Wednesday, August 24, 2011

Illusions of Grandeur: The US Supreme Court






Listening to my dismissive comments about the nature of the current Supreme Court, my son recently said I was simply ignorant about the court's workings, the judicial process and legal thinking. In essence, he was saying I am guilty of amateurism voicing resentment based in ignorance.

He may have a point. I have railed against many Supreme Court decisions, but even more against the very essence of the idea of the Supreme Court as being guided by the law as opposed to being guided by the individual psyches and political persuasions of the justices.

What does it mean to be "guided by the law?"

For me, it comes down to the question the judge asked me when I was serving on a county jury and the judge asked if there was any reason I could not serve on the jury.
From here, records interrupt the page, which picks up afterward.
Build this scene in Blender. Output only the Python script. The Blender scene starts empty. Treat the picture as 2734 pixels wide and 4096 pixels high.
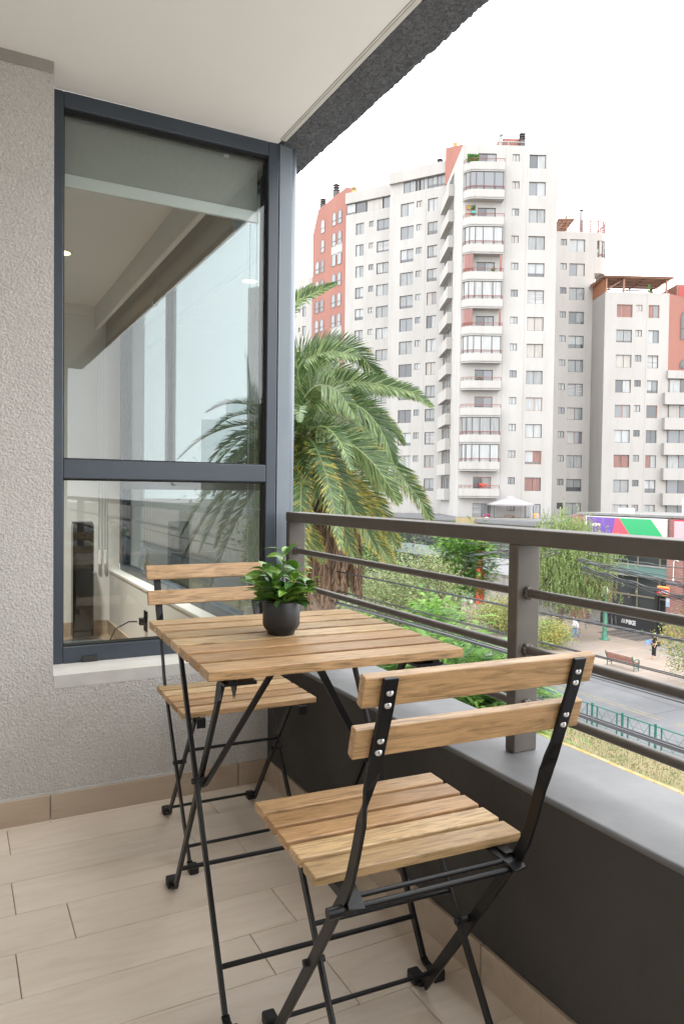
import bpy, math, random
from mathutils import Vector, Matrix
R = math.radians
rnd = random.Random(7)
scene = bpy.context.scene
C = scene.collection

# ------------------------------------------------------------------ camera
CAM = Vector((-0.9905, -2.4296, 1.027))
def cam_axes(yaw, pitch, roll):
    f = Vector((math.sin(yaw)*math.cos(pitch), math.cos(yaw)*math.cos(pitch), -math.sin(pitch)))
    r = Vector((math.cos(yaw), -math.sin(yaw), 0)); u = r.cross(f)
    c, s = math.cos(roll), math.sin(roll)
    return c*r+s*u, -s*r+c*u, f
CR, CU, CF = cam_axes(0.48437, 0.02646, 0.01231)
cam = bpy.data.objects.new("camera", bpy.data.cameras.new("camera")); C.objects.link(cam)
m = Matrix((CR, CU, -CF)).transposed().to_4x4(); m.translation = CAM
cam.matrix_world = m
cam.data.sensor_fit = 'VERTICAL'; cam.data.sensor_height = 36; cam.data.sensor_width = 36
cam.data.lens = 26.018; cam.data.clip_start = 0.05; cam.data.clip_end = 2000
scene.camera = cam

# ------------------------------------------------------------------ world, sun, exposure
SUN_EL, SUN_AZ = R(68), R(115)
w = bpy.data.worlds.new("World"); scene.world = w; w.use_nodes = True
nt = w.node_tree; nt.nodes.clear()
out = nt.nodes.new('ShaderNodeOutputWorld'); bg = nt.nodes.new('ShaderNodeBackground')
sky = nt.nodes.new('ShaderNodeTexSky'); sky.sky_type = 'NISHITA'; sky.sun_disc = False
sky.sun_elevation = SUN_EL; sky.sun_rotation = SUN_AZ
mix = nt.nodes.new('ShaderNodeMix'); mix.data_type = 'RGBA'; mix.inputs[0].default_value = 0.93   # overcast: cloud veil over the sky
mix.inputs[7].default_value = (20.5, 20.8, 21.2, 1)
nt.links.new(sky.outputs[0], mix.inputs[6]); nt.links.new(mix.outputs[2], bg.inputs[0])
bg.inputs[1].default_value = 0.10
nt.links.new(bg.outputs[0], out.inputs[0])
sl = bpy.data.lights.new("sun", 'SUN'); sl.energy = 0.5; sl.angle = R(45); sl.color = (1, .96, .9)
so = bpy.data.objects.new("sun", sl); C.objects.link(so)
sd = Vector((math.sin(SUN_AZ)*math.cos(SUN_EL), math.cos(SUN_AZ)*math.cos(SUN_EL), math.sin(SUN_EL)))
so.rotation_euler = sd.to_track_quat('Z', 'Y').to_euler(); so.location = (0, 0, 60)
scene.view_settings.view_transform = 'Standard'; scene.view_settings.look = 'None'
scene.view_settings.exposure = 1.12; scene.view_settings.gamma = 1
scene.render.engine = 'CYCLES'
scene.cycles.max_bounces = 9; scene.cycles.diffuse_bounces = 5; scene.cycles.transparent_max_bounces = 24
scene.cycles.glossy_bounces = 4; scene.cycles.use_denoising = True
scene.cycles.sample_clamp_indirect = 6

# ------------------------------------------------------------------ materials
MAT = {}
def mat(name, col, rough=.6, metal=0, spec=.5):
    if name in MAT: return MAT[name]
    m = bpy.data.materials.new(name); m.use_nodes = True
    b = m.node_tree.nodes['Principled BSDF']
    b.inputs['Base Color'].default_value = (*col, 1); b.inputs['Roughness'].default_value = rough
    b.inputs['Metallic'].default_value = metal; b.inputs['Specular IOR Level'].default_value = spec
    MAT[name] = m; return m
def N(m, t, **k):
    n = m.node_tree.nodes.new(t)
    for a, v in k.items(): setattr(n, a, v)
    return n
def L(m, a, b): m.node_tree.links.new(a, b)
def B(m): return m.node_tree.nodes['Principled BSDF']
def coords(m, scale=(1, 1, 1), kind='Object', island=0):
    tc = N(m, 'ShaderNodeTexCoord'); mp = N(m, 'ShaderNodeMapping'); mp.inputs['Scale'].default_value = scale
    L(m, tc.outputs[kind], mp.inputs[0])
    if island:
        g = N(m, 'ShaderNodeNewGeometry'); v = N(m, 'ShaderNodeVectorMath', operation='SCALE'); v.inputs[0].default_value = (17, 31, 23)
        L(m, g.outputs['Random Per Island'], v.inputs['Scale']); L(m, v.outputs[0], mp.inputs['Location'])
    return mp.outputs[0]
def noise(m, vec, scale, detail=4, rough=.55, dist=0):
    n = N(m, 'ShaderNodeTexNoise'); n.inputs['Scale'].default_value = scale; n.inputs['Detail'].default_value = detail
    n.inputs['Roughness'].default_value = rough; n.inputs['Distortion'].default_value = dist
    L(m, vec, n.inputs['Vector']); return n.outputs['Fac']
def ramp(m, fac, stops):
    r = N(m, 'ShaderNodeValToRGB'); e = r.color_ramp.elements
    while len(e) < len(stops): e.new(.5)
    for i, (p, c) in enumerate(stops): e[i].position = p; e[i].color = (*c, 1)
    L(m, fac, r.inputs[0]); return r.outputs[0]
def bump(m, h, strength, dist=.01):
    b = N(m, 'ShaderNodeBump'); b.inputs['Strength'].default_value = strength; b.inputs['Distance'].default_value = dist
    L(m, h, b.inputs['Height']); L(m, b.outputs[0], B(m).inputs['Normal'])
def mixc(m, fac, a, b, mode='MIX'):
    x = N(m, 'ShaderNodeMix', data_type='RGBA', blend_type=mode)
    for s, v in ((0, fac), (6, a), (7, b)):
        if hasattr(v, 'links'): L(m, v, x.inputs[s])
        else: x.inputs[s].default_value = v if s == 0 else (*v, 1)
    return x.outputs[2]
def mottled(name, c1, c2, scale=3, rough=.8, bs=0, bscale=60, bdist=.004, lo=.35, hi=.65, detail=5):
    m = mat(name, c1, rough); v = coords(m)
    L(m, ramp(m, noise(m, v, scale, detail), [(lo, c1), (hi, c2)]), B(m).inputs['Base Color'])
    if bs: bump(m, noise(m, v, bscale, 3), bs, bdist)
    return m

def make_wood(name, light, dark, red):
    m = mat(name, light, .5, spec=.5); v = coords(m, (1.3, 14, 14), island=1)
    g = N(m, 'ShaderNodeNewGeometry')
    grain = noise(m, v, 9, 6, .62, 1.2)
    fine = noise(m, coords(m, (6, 160, 160), island=1), 3, 3)
    base = ramp(m, g.outputs['Random Per Island'], [(0, light), (.22, red), (.42, light), (.62, dark), (.8, red), (1, light)])
    base = mixc(m, .12, base, light)
    dk = tuple(c*.52 for c in dark)
    c = mixc(m, ramp(m, grain, [(.44, (0, 0, 0)), (.70, (.85, .85, .85))]), base, dk)
    c = mixc(m, ramp(m, fine, [(.45, (0, 0, 0)), (.8, (.35, .35, .35))]), c, dk)
    L(m, c, B(m).inputs['Base Color']); bump(m, fine, .12, .001)
    L(m, ramp(m, grain, [(.3, (.34,)*3), (.8, (.52,)*3)]), B(m).inputs['Roughness'])
    return m
WOOD = make_wood('acacia_wood', (.62, .44, .235), (.29, .175, .075), (.42, .215, .09))
BLACK = mat('black_steel', (.008, .008, .009), .36, 0, .28); 
RUB = mat('black_rubber', (.012, .012, .013), .6)
SCREW = mat('screw_steel', (.62, .61, .58), .35, .8)

def make_stucco(name, c1, c2, scale, strength, dist):
    m = mat(name, c1, .9, spec=.2); v = coords(m)
    n1 = noise(m, v, scale, 3, .6, 1.4)
    vo = N(m, 'ShaderNodeTexVoronoi', feature='SMOOTH_F1'); vo.inputs['Scale'].default_value = scale*.8; L(m, v, vo.inputs['Vector'])
    a = N(m, 'ShaderNodeMath', operation='ADD'); L(m, n1, a.inputs[0]); L(m, vo.outputs['Distance'], a.inputs[1])
    st = ramp(m, noise(m, coords(m, (1, 1, .45)), 2.6, 6, .65, .8), [(.5, (0,)*3), (.78, (.38,)*3)])
    cc = mixc(m, ramp(m, n1, [(.36, (0,)*3), (.62, (1,)*3)]), c2, c1)
    L(m, mixc(m, st, cc, tuple(x*.72 for x in c2)), B(m).inputs['Base Color'])
    bump(m, a.outputs[0], strength, dist); return m
STUCCO = make_stucco('grey_stucco', (.715, .695, .665), (.55, .532, .507), 185, .95, .006)
STUCCO_DK = make_stucco('charcoal_stucco', (.165, .17, .182), (.085, .088, .095), 75, .9, .012)
SMOOTHG = mottled('smooth_grey_render', (.50, .49, .47), (.58, .565, .54), 9, .85, .15, 40)
CEIL = mottled('ceiling_paint', (.83, .815, .785), (.85, .835, .805), 1.3, .9, .05, 90)
WHITE = mat('white_paint', (.82, .81, .78), .55)
BEAD = mat('ceiling_bead', (.62, .60, .56), .6)

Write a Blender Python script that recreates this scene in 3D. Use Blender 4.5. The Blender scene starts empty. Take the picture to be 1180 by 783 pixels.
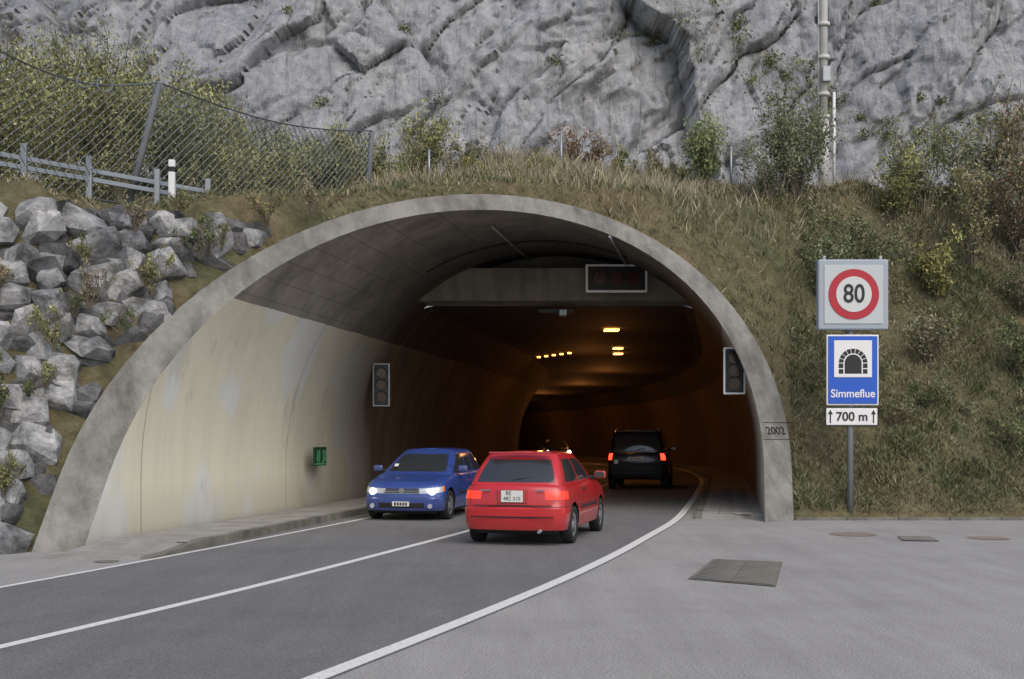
import bpy, bmesh, math, random
import numpy as np
from mathutils import Vector, noise, Matrix
random.seed(7); rng=np.random.default_rng(7)
S=bpy.context.scene; COL=S.collection
# ------------------------------------------------------------------ materials
def base_mat(name):
    m=bpy.data.materials.new(name); m.use_nodes=True
    nt=m.node_tree; b=nt.nodes['Principled BSDF']; return m,nt,b
def pmat(name,col,rough=.5,metal=0,emit=None,es=0,coat=0,spec=.5):
    m,nt,b=base_mat(name)
    b.inputs['Base Color'].default_value=(*col,1); b.inputs['Roughness'].default_value=rough
    b.inputs['Metallic'].default_value=metal; b.inputs['Specular IOR Level'].default_value=spec
    b.inputs['Coat Weight'].default_value=coat; b.inputs['Coat Roughness'].default_value=.05
    if emit: b.inputs['Emission Color'].default_value=(*emit,1); b.inputs['Emission Strength'].default_value=es
    n=nt.nodes.new('ShaderNodeTexNoise'); n.inputs['Scale'].default_value=9; n.inputs['Detail'].default_value=2
    tc=nt.nodes.new('ShaderNodeTexCoord'); nt.links.new(tc.outputs['Object'],n.inputs['Vector'])
    mr=nt.nodes.new('ShaderNodeMapRange'); mr.inputs[3].default_value=max(0,rough-.06); mr.inputs[4].default_value=min(1,rough+.1)
    nt.links.new(n.outputs['Fac'],mr.inputs[0]); nt.links.new(mr.outputs[0],b.inputs['Roughness'])
    return m
def N(nt,t,**k):
    n=nt.nodes.new(t)
    for a,v in k.items(): setattr(n,a,v)
    return n
def math_n(nt,op,a,b=None,c=None,clamp=False):
    n=N(nt,'ShaderNodeMath',operation=op,use_clamp=clamp)
    for i,v in enumerate((a,b,c)):
        if v is None: continue
        if isinstance(v,(int,float)): n.inputs[i].default_value=v
        else: nt.links.new(v,n.inputs[i])
    return n.outputs[0]
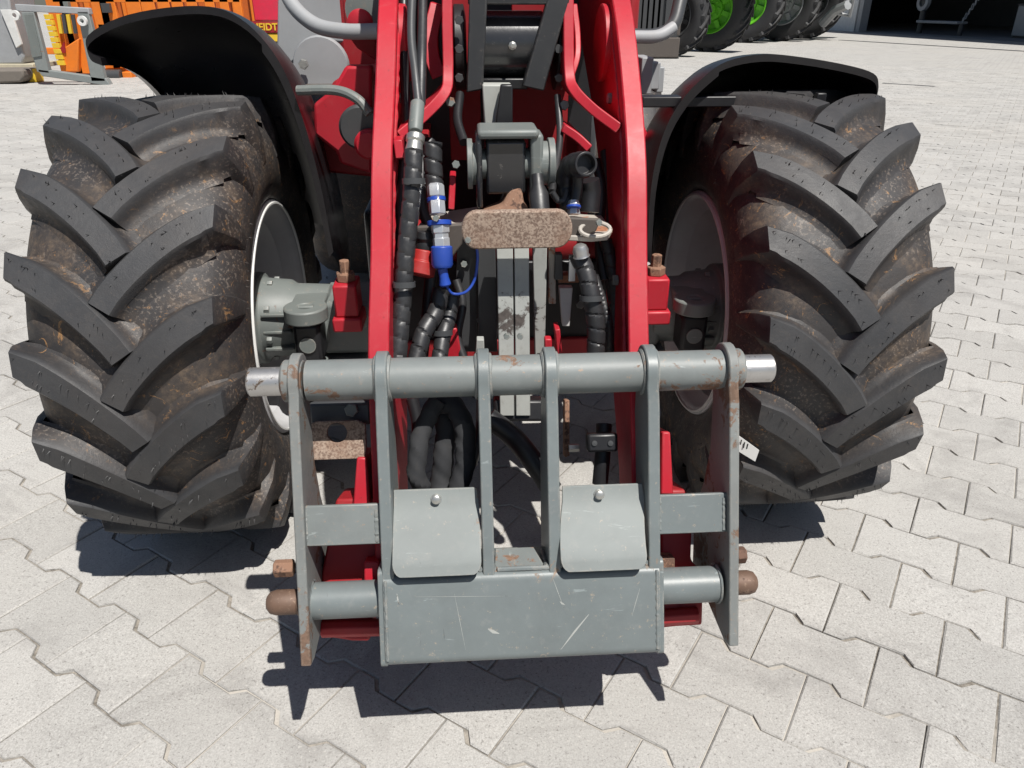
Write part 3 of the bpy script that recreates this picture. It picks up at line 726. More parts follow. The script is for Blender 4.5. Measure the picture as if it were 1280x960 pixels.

And I said, "Well, this is a case about the defendant selling a small amount of marijuana and I do not think marijuana should be illegal." And the judge said, "But if we could show you that marijuana sale is illegal in this state, and if you were convinced this man did in fact sell said marijuana, could you vote to find him guilty of violating the law?" I had to said, "Yes, I could." The judge then empaneled me to be on the jury.

That would be a case of my holding my nose and following the law.

But do the supreme court justices do this?

It has to be admitted, the choices presented the justices are not as simple. In Dredd Scott, the issue was whether a human being could be considered property. If Dredd Scott is property, then the decision about whether to return him to his "owner," is straightforward as the sale of marijuana. But the issue is whether or not a human being could be considered property. Show me in the Constitution the text that deals with that one.

Well, actually, you do have slavery alluded to in the Constitution. Slaves are those "others" who are counted as 2/3 of a person.

To look at how far from trying to "follow the law" rather than "interpreting" what the law means, the best case I can think of is Morse v Frederick, or the "Bong Hits for Jesus," case and over the next few posts, I'll go into each opinion written by the various justices to illustrate my underlying premise: Despite the black robes, and the trappings of legal "scholarship," these men are no more "qualified" to render an opinion than the guy who works at our town dump, who may not have the college and law school education, but who is intelligent and who is every bit as capable of rendering a reasonable decision in this case.

But, before I get to this case and what it tells us about the Supreme Court, let me fully disclose. I have some experience with the heavy hand of a school authority, in this case the Head of School of a private school, who threatened to suspend my son and ten other students in their senior years, while their college acceptances hung in the balance, because they took part in the reading of an off color poem (a take off on "The Night Before Christmas") at a school assembly before the Christmas break.

The poem was a knuckle headed prank, but what it revealed about the Head of School (HOS), was, as one of the other parents who was present at a meeting of the parents with the HOS, the "Unmasking of the Monster."

A little background. This is a school which sends a dozen kids to Harvard, an equal number to Yale and Princeton and other competitive schools out of each graduating class of 100. The HOS graduated from Guilford College, a Quaker college in the South and I asked him, "You know, listening to you talk about this event, a poem read at an assembly you did not attend, I gather you heard about this from outraged teachers and you became outraged yourself. And it's my intuition this event, by itself, was not an isolated event. It sounds as if you have had difficulties with some of these students before."

And he answered he actually did not know any of the students personally, could hardly have put names to faces for most of them, but yes, he had been frustrated, walking the halls, seeing the way parents sent their children to school, dressed in tight jeans and low cut T shirts that "left nothing to the imagination," and whenever one of them wound up in his office, threatened with suspension, he found himself faced with not just both parents in their power suits, with their attache cases but with their lawyer.

So, the resentments harbored by this Head of School toward the elite, wealthy, Harvard educated parents and their coddled, profligate children had rankled him for years. And this was his chance to strike back. To strike a blow against this brats who had uttered "Blasphemy" (his own word) in a Christmas assembly, he had not attended, but had heard about.

In much the same way, I think we can see much of the same in the various justices, some more than others, as they look at this case.

And what it means, in the end, to give a preview of coming attractions, is this Third Branch, the one we like to believe is professional, dispassionate and not political, is anything but.

Once we look past the black robes, past the Emperor's clothes as it were, to the men and women beneath, one might argue, we ought to think again about whether or not lifelong appointments to the Supreme Court is really such a good idea.